In the last 48 hours, Israel has conducted air strikes on and aimed tank fire at Syrian army positions near Quneitra’s northern suburb of Baath city, 3km from IDF Golan border defenses. (See map). Those positions were the source of the mortar shells that exploded on the Israeli Golan – 10 on Saturday, June 24 and three the next day. They came from a battle in which Syrian and Hizballah units were fighting off a Syrian rebel offensive around Quneitra.
The rebel militias set up a coalition to coordinate their offensive. It is dominated by the Hay’at Tahrir Al-Sham (HTS), which Damascus claims is an arm of Al Qaeda-Syria. In fact, it is an alignment of dozens of Islamist groups, some of which belonged and still do to Jabhat Fateh al-Sham – the former Nusra Front.
Fighting on the side of the Assad regime are the remnants of the Syrian army’s 90th Brigade, the Iranian Revolutionary Guards South Syrian command center, and the pro-Iranian Afghan Shiite militia.
They are joined by members of Hizballah’s Southern Shield Brigade.
This brigade is made up of Palestinians, Druzes, Circassians and local Syrians, whom Hizballah recruited and has posted in Hermon villages ready to launch terrorist attacks inside Israel.
The battle around Quneitra was preceded on June 17 by the assassination of Majd a-Din Khalik Khaymoud, commander of the Southern Shield Brigade and his two lieutenants, who were caught in an ambush near the village of Khan Arnabah.

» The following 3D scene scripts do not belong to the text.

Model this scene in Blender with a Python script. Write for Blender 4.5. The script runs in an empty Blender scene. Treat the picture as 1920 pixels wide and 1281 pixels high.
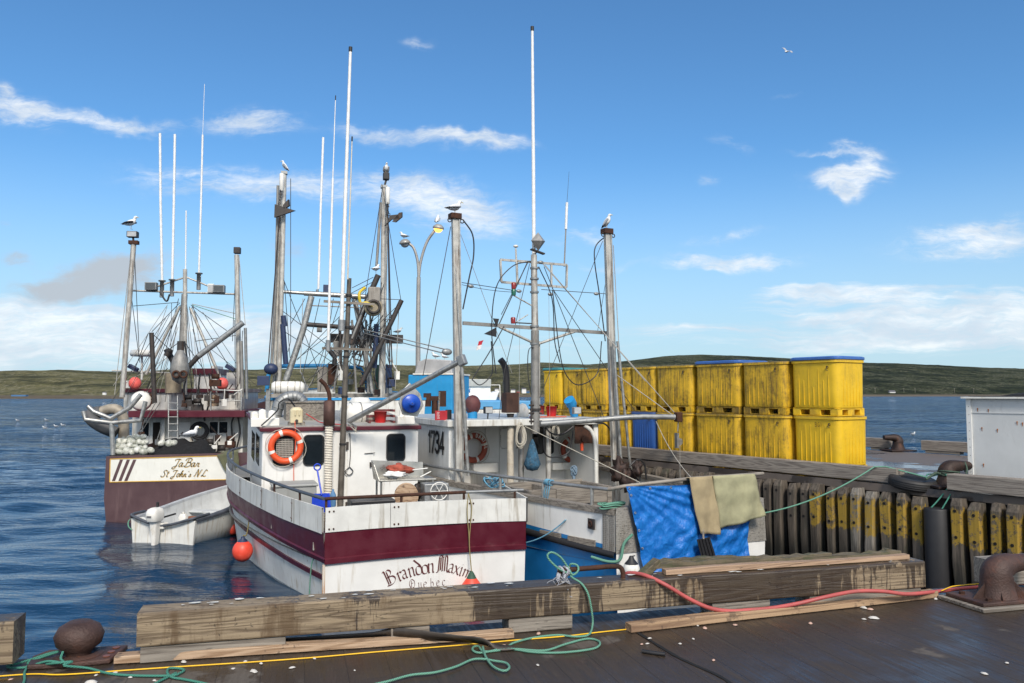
import bpy, math, random
from math import sin, cos, pi, radians, atan, atan2, sqrt, exp, floor
from mathutils import Vector, Matrix, noise
random.seed(7)
SC = bpy.context.scene
COL = SC.collection

# ------------------------------------------------------------------ camera
FPX = 1493.0
PITCH = atan(97.5 / FPX)
CAMZ = 1.6
WATER = -1.9
cam_data = bpy.data.cameras.new('camera')
cam_data.lens = FPX / 1920 * 36
cam_data.sensor_width = 36
cam_data.clip_start = 0.05
cam_data.clip_end = 9000
cam = bpy.data.objects.new('camera', cam_data)
COL.objects.link(cam)
cam.location = (0, 0, CAMZ)
cam.rotation_euler = (pi / 2 + PITCH, 0, 0)
SC.camera = cam
SC.render.resolution_x = 1024
SC.render.resolution_y = 683

# ------------------------------------------------------------------ sun, exposure
SUN_EL, SUN_AZ = 41.0, 166.0        # azimuth clockwise from +Y: behind the camera, to the right
sun_data = bpy.data.lights.new('sun', 'SUN')
sun_data.energy = 3.4
sun_data.angle = radians(14)
sun_data.color = (1.0, 0.91, 0.80)
sun = bpy.data.objects.new('sun', sun_data)
COL.objects.link(sun)
_a, _e = radians(SUN_AZ), radians(SUN_EL)
sun_dir = Vector((sin(_a) * cos(_e), cos(_a) * cos(_e), sin(_e)))
sun.rotation_euler = sun_dir.to_track_quat('Z', 'Y').to_euler()
SC.view_settings.view_transform = 'Standard'
SC.view_settings.look = 'None'
SC.view_settings.gamma = 1.0
SC.view_settings.exposure = 0.18
SC.cycles.max_bounces = 6
SC.cycles.caustics_reflective = False
SC.cycles.caustics_refractive = False

# ------------------------------------------------------------------ rays of the photograph
_cp, _sp = cos(PITCH), sin(PITCH)
def ray(px, py):
    u = (px - 960.0) / FPX
    v = -(py - 640.5) / FPX
    y = _cp - v * _sp
    z = _sp + v * _cp
    return u / y, z / y          # slope per metre of +Y
def W(px, py, Y):
    a, b = ray(px, py)
    return Vector((a * Y, Y, CAMZ + b * Y))
def G(px, py, z=0.0):
    a, b = ray(px, py)
    Y = (z - CAMZ) / b
    return Vector((a * Y, Y, z))

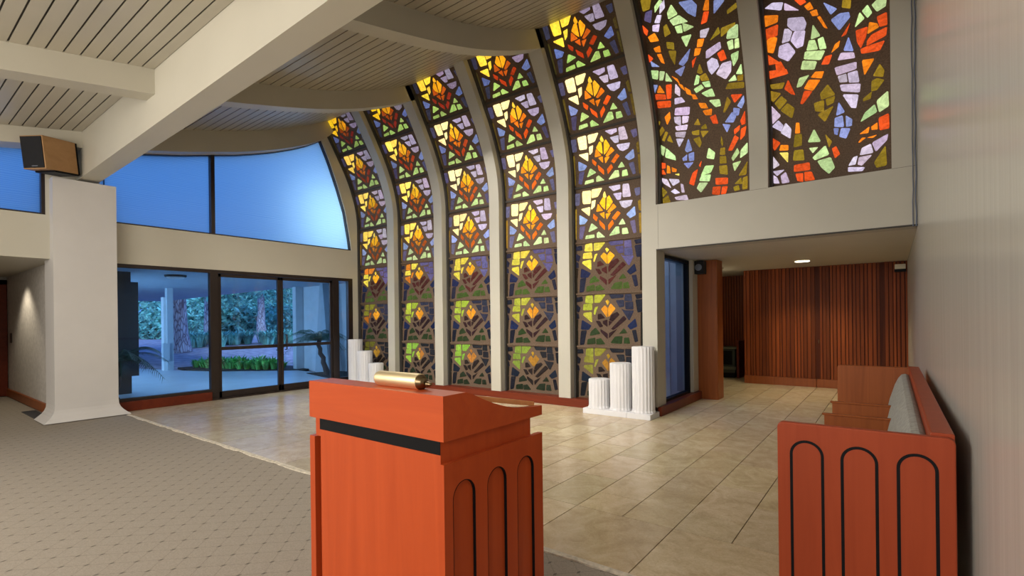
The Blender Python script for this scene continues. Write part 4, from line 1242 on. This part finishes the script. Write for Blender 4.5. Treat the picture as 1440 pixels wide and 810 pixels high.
mb = MB(); mb.lathe([(.115, ZH - .008), (.105, ZH - .012), (.105, ZH - .002)], (-1.32, 10.75, 0), 'Z', 32)
dl = thing('recessed_downlight', (-1.32, 10.75, ZH - .01), 'round lit recessed downlight in the alcove ceiling', 'ceiling light')
mb = MB(); mb.lathe([(.135, ZH - .004), (.130, ZH - .010), (.125, ZH - .004)], (-1.32, 10.75, 0), 'Z', 32); mb.build('trim_ring', M['ivory'], dl)
mb = MB(); mb.lathe([(.12, ZH - .013), (.12, ZH - .003)], (-1.32, 10.75, 0), 'Z', 32); mb.build('lens', M['lens'], dl)
mb = MB(); mb.lathe([(.06, ZH - .002), (.06, ZH - .02), (.045, ZH - .04), (.01, ZH - .045)], (-2.86, 11.05, 0), 'Z', 24)
o = mb.build('smoke_detector', M['ivory']); tag(o, 'small round ivory smoke detector on the alcove ceiling', 'smoke detector')
sb = thing('alarm_box', (.14, 12.0, 2.38), 'small ivory box sensor high in the corner of the slat wall', 'sensor')
mb = MB(); mb.box(.06, .225, 11.98, 12.11, 2.36, 2.45); mb.build('housing', M['ivory'], sb, .006)
mb = MB(); mb.box(.055, .23, 11.99, 12.11, 2.31, 2.355); mb.build('bracket', M['black'], sb)

# cables in the corner by the right wall
for i, (dx, r_) in enumerate(((-.013, .007), (-.040, .006))):
    mb = MB(); pts = []
    random.seed(40 + i)
    for k in range(26):
        s = 2.5 + (6.1 - 2.5) * k / 25; y, z = curve(s, -.012)
        pts.append((XR + dx + random.uniform(-.005, .005), y - .008, z))
    mb.tube(pts, r_, 6)
    o = mb.build('cable', M['cable']); tag(o, ('thicker grey-blue cable hanging tight in the corner by the right wall' if i == 0 else 'thinner cable hanging beside the thicker one at the right wall corner'), 'cable')

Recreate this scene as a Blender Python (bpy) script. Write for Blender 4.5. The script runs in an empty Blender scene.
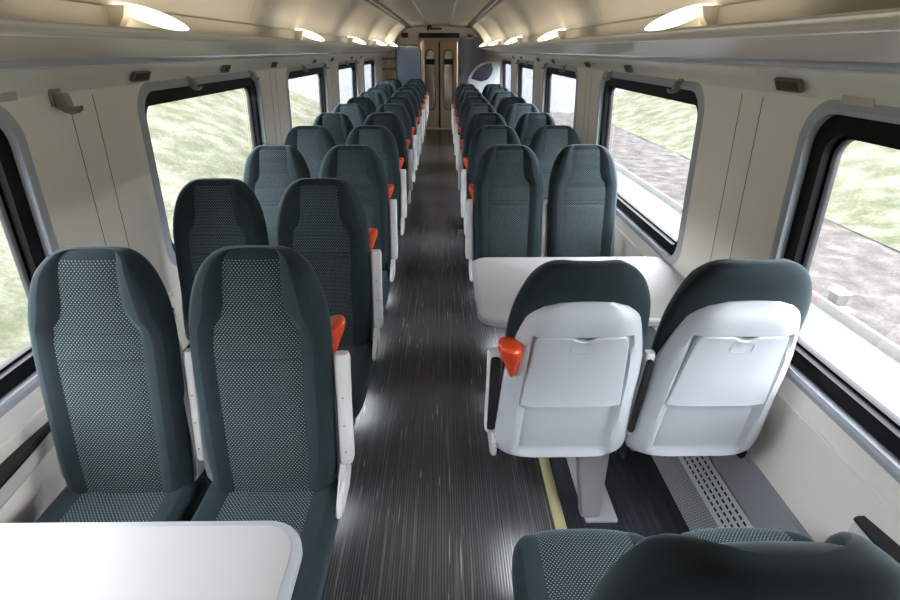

No party took responsibility for this attack.
Then, on Saturday, June 24, the rebel coalition launched its offensive on the Syrian-Hizballah units at Al-Baath, boasting that they would not stop until they reached Damascus. Although they caught the enemy by surprise, they were unable to follow up with a rapid advance, because they were pushed back by superior fire power. Since the Syrian mortars were aiming their fire at the rebel units concentrated around Quneitra, i.e., from east to west, some of the shells spilled over the border into the Golan.
When the rebels saw they were falling short of their objective, they drummed up a more modest goal: It was to open a second front in order to lighten the pressure on a separate rebel organization which for nearly three weeks has been fighting off fierce assaults on their positions in the southern Syrian town of Daraa, close to the Jordanian border.
Assad’s army, combined with large-scale Hizballah units and pro-Iranian forces, are therefore in full flight to seize control of Syria’s borders with Jordan and Israel. Amman and Jerusalem therefore face a twin peril on the Daraa and Al-Baath fronts. Both are anxious to keep Hizballah as far as possible from their territory.
But for now, both these warfronts hang in the balance and are undecided. Also undecided on how and when to react are Israel and Jordan. Hizballah is already 3km from the Golan border, although Israel’s government and military leaders have pledged repeatedly that they would be allowed to come in so close.